Quando o motor flex foi lançado no mercado brasileiro, em 2003, tudo era novidade e a ideia principal era oferecer uma possibilidade de abastecimento diferenciado. No posto, o cidadão escolhe entre etanol, gasolina ou a mistura de ambos em qualquer proporção. Mas em pouco tempo as montadoras começaram a alardear que os novos motores trouxeram também algumas evoluções, como melhor desempenho e redução de emissões e consumo. Porém, a prática e os números têm mostrado que a economia de combustível não tem sido um ponto forte dos motores flex.
Realmente, a tecnologia flexível de combustível veio acompanhada de um ganho de potência. O flex é, na verdade, um motor a gasolina adaptado para funcionar com etanol. Com o auxílio da eletrônica no gerenciamento, os engenheiros conseguiram retrabalhar a taxa de compressão, deixando-a mais alta.
Na primeira fase do flex, de 2003 a 2006, o motor tinha desempenho limitado quando abastecido só com gasolina, pois o interesse maior era com o etanol. Mas, com a evolução da capacidade de processamento da central eletrônica, foi possível tirar o máximo de desempenho dos motores, tanto com etanol quanto com gasolina.
A questão mais complicada para os engenheiros das montadoras passou a ser o consumo. Muitos proprietários de carros flex começaram a perceber que seus veículos bebiam mais do que os anteriores, equipados com motor a gasolina ou a etanol.
Questionados sobre o assunto na época, os fabricantes da tecnologia flex se defenderam dizendo que antes de 2003 misturava-se menos etanol à gasolina e que, além disso, os carros tinham uma quantidade menor de equipamentos, como direção hidráulica, ar-condicionado e vidros elétricos. Fatores externos, como o trânsito pesado nas grandes cidades, também foram usados para justificar o aumento do consumo nos carros flex. Finalmente, o argumento do combustível adulterado foi também uma mão na roda para os fabricantes.
Números
Mas apesar das reclamações de muitos proprietários de carros flex em relação ao alto consumo de combustível, as montadoras continuam afirmando que os modelos atuais são mais econômicos do que os antigos. Para tirar a dúvida, resolvemos pesquisar os dados de consumo divulgados pelos fabricantes pouco antes do lançamento do flex.
Tomamos como referência modelos a gasolina. Esses números foram comparados aos informados atualmente na etiqueta de consumo do Inmetro, presente em alguns modelos. Os valores são medidos em condições padrão de laboratório (NBR-7024), simulando uso comum de carros.
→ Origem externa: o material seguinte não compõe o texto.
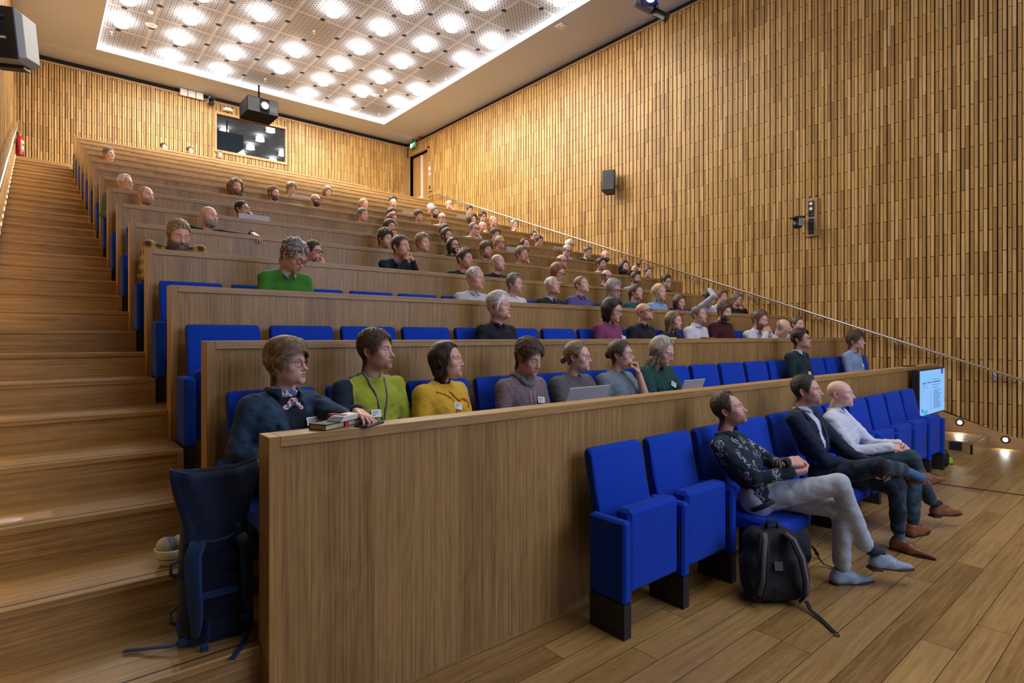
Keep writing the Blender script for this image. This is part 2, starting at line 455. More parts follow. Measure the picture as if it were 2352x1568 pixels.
# ---------------------------------------------------------------- stairs
st=empty('staircase',(0,0,0),0,'long oak aisle staircase along the left wall beside the blue seat ends','staircase'); st['kind']='structure'
def step(parent,x0,x1,n,post=None,low=0.0):
    y0,z=SY(n),SZ(n); y1=SY(n+1)+.03
    b=MB()
    b.box((x0,y0+.012,max(-.01,z-.30) if n>1 else -.01),(x1,y1,z-.032))      # riser board
    b.box((x0,y0,z-.032),(x1,y1,z),0,None,.003)                             # tread with nosing
    if post=='r': b.box((x1-.035,y0,z-STEP),(x1,y0+.03,z-.032))
    if post=='l': b.box((x0,y0,z-STEP),(x0+.035,y0+.03,z-.032))
    o=b.build('step',M['step'],parent)
    MB().box((x0+.001,y0+.052,z-.001),(x1-.001,y0+.060,z+.0012)).build('inlay_strip',M['strip'],o)
    return o
for n in range(1,32): step(st,WL,XL if n%2==0 else XL+.004,n,'r' if n%2 else None)
st2=empty('staircase',(0,0,0),0,'narrow oak aisle staircase along the right slatted wall, starting behind the screen','staircase'); st2['kind']='structure'
for n in range(1,32): step(st2,(9.70 if n==1 else XR),WR-.03,n,'l' if n%2 else None)
# dimples on the lowest right tread
b=MB()
for i in range(5):
    for j in range(14):
        b.cyl((9.86+j*.045+i*.012,SY(1)+.055+i*.04,SZ(1)-.001),(9.86+j*.045+i*.012,SY(1)+.055+i*.04,SZ(1)+.004),.008,0,8)
b.build('tactile_studs',M['steel'],st2)
# light recessed sockets: two floor lights in the right stringer + further ones up the stair
M['led']=emit('led_white',(1,.97,.88),12)
sl=empty('step_light',(WR-.03,1.93,.20),0,'round recessed step light glowing white beside the lowest right step','step light',group='round step lights in the right stringer')
b=MB(); b.lathe([(.0,.012),(.028,.012),(.033,.006)],0,20,Matrix.Rotation(R(-90),4,'Y')); b.build('lens',M['led'],sl)
b=MB(); b.lathe([(.031,.0),(.031,.013),(.05,.011),(.055,.0)],0,24,Matrix.Rotation(R(-90),4,'Y')); b.build('bezel',M['black'],sl)
def area(loc,rot,size,power,col,shape='DISK',sy=None,spread=None,name='light'):
    l=bpy.data.lights.new(name,'AREA'); l.shape=shape; l.size=size
    if sy: l.size_y=sy
    l.energy=power; l.color=col
    if spread: l.spread=R(spread)
    o=bpy.data.objects.new(name,l); C.objects.link(o); o.location=loc; o.rotation_euler=rot
    return o
def spot(loc,target,power,col,ang=60,blend=.6,size=.05,name='light'):
    l=bpy.data.lights.new(name,'SPOT'); l.energy=power; l.color=col; l.spot_size=R(ang); l.spot_blend=blend; l.shadow_soft_size=size
    o=bpy.data.objects.new(name,l); C.objects.link(o); o.location=loc
    o.rotation_euler=(Vector(target)-Vector(loc)).to_track_quat('-Z','Y').to_euler()
    return o
# step lights on the right
for i,n in enumerate((0,1,2,3)):
    y=SY(1)-.185+.5236*n; z=.12+STEP*n
    o=sl if i==0 else copy_tree(sl)
    o.location=(WR-.032,y,z+.005)
    if i: o['label']=['','round recessed step light glowing white above the lowest tread of the right stair','round step light in the right stringer just behind the wall screen','third round step light up the right stringer behind the desk end'][i]
    spot((WR-.07,y,z),(WR-.36,y-.02,z-.36),4,(1,.93,.8),100,.8,.03)
# along the left wall
M['ledw']=emit('led_warm',(1,.62,.25),9)
s0=empty('step_light',(0,0,0),0,'small round warm step light in the left stringer beside the aisle steps','step light','x')
s0['group']='small warm step lights along the left stringer'
b=MB(); b.lathe([(.0,.008),(.022,.008),(.026,.004)],0,14,Matrix.Rotation(R(90),4,'Y')); b.build('lens',M['ledw'],s0)
for n in range(1,32):
    y=SY(n)+.22; z=SZ(n)+.11
    if n>=14:
        o=s0 if n==14 else copy_tree(s0); o.location=(WL+.035,y,z)
    if n>=2:
        area((WL+.045,y,z),(0,R(-75),0),.05,(.35 if n<9 else .95),(1,.60,.20),'DISK',name='step_glow')
# handrails
def rail(name,x,wall,y0,z0,slope,y1,yend,label,brk):
    r=empty(name,(0,0,0),0,label,'handrail')
    z1=z0+slope*(y1-y0)
    MB().tube([(x,y0,z0),(x,y1-.06,z1-.02),(x,y1,z1),(x,y1+.08,z1+.005),(x,yend,z1+.005)],.019,0,12).build('rail_tube',M['steel'],r)
    y=brk[0]
    while y<y1:
        z=z0+slope*(y-y0)
        b=MB(); b.tube([(x,y,z-.015),(x,y,z-.06),((x+wall)/2,y,z-.085),(wall,y,z-.085)],.007,0,8)
        b.box((min(x,wall)+.0 if wall<x else wall-.012,y-.018,z-.13),(wall+.012 if wall<x else wall,y+.018,z-.05))
        b.build('bracket',M['steel'],r); y+=brk[1]
rail('handrail',WR-.10,WR-.03,0.6,.985+.3622*(0.6-1.512),.3622,16.5,17.1,'long sloping steel handrail on the slatted right wall',(1.83,1.22))
rail('handrail',WL+.10,WL+.02,3.0,.985+.3519*(3.0-1.512),.3519,17.4,18.2,'steel handrail climbing the left wall beside the aisle steps',(3.3,1.22))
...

E não foi surpresa constatar que os modelos mais antigos, equipados com motor a gasolina, apresentavam consumo mais baixo do que os similares com flex. Para ter uma ideia, antes do flex, a Fiat divulgava para o Palio 1.0 a gasolina um consumo de 13km/l na cidade e 17,2km/l na estrada. A geração atual do modelo, que tem motor flex, tem consumo divulgado de 12,2km/l na cidade e 15,4km/l na estrada.
O Gol 1.0 a gasolina tinha os seguintes números divulgados pela Volkswagen em 2003: 13,4km/l na cidade e 17,2km/l na estrada. Atualmente, um Gol 1.0 flex apresenta consumo de 11,1km/l na cidade e 13,2km/l na estrada.
Os números revelam que, por mais que os carros tenham ganhado equipamentos e a gasolina tenha recebido uma quantidade maior de etanol, não se justifica um aumento tão significativo no consumo. Constata-se que houve muita evolução na eletrônica para o gerenciamento do motor, mas mecanicamente não ocorreram alterações significativas que colaborassem com a redução de consumo.
Fala-se muito em melhorar a eficiência térmica do motor para otimizar o funcionamento com etanol. O que está surgindo como solução para o flex é a turbina, que poderá viabilizar uma otimização de eficiência com qualquer combustível. Na prática, seria uma forma de variar a taxa de compressão em função de usar gasolina ou etanol. São possibilidades, mas enquanto isso muitos motores flex continuam bebendo como gente grande.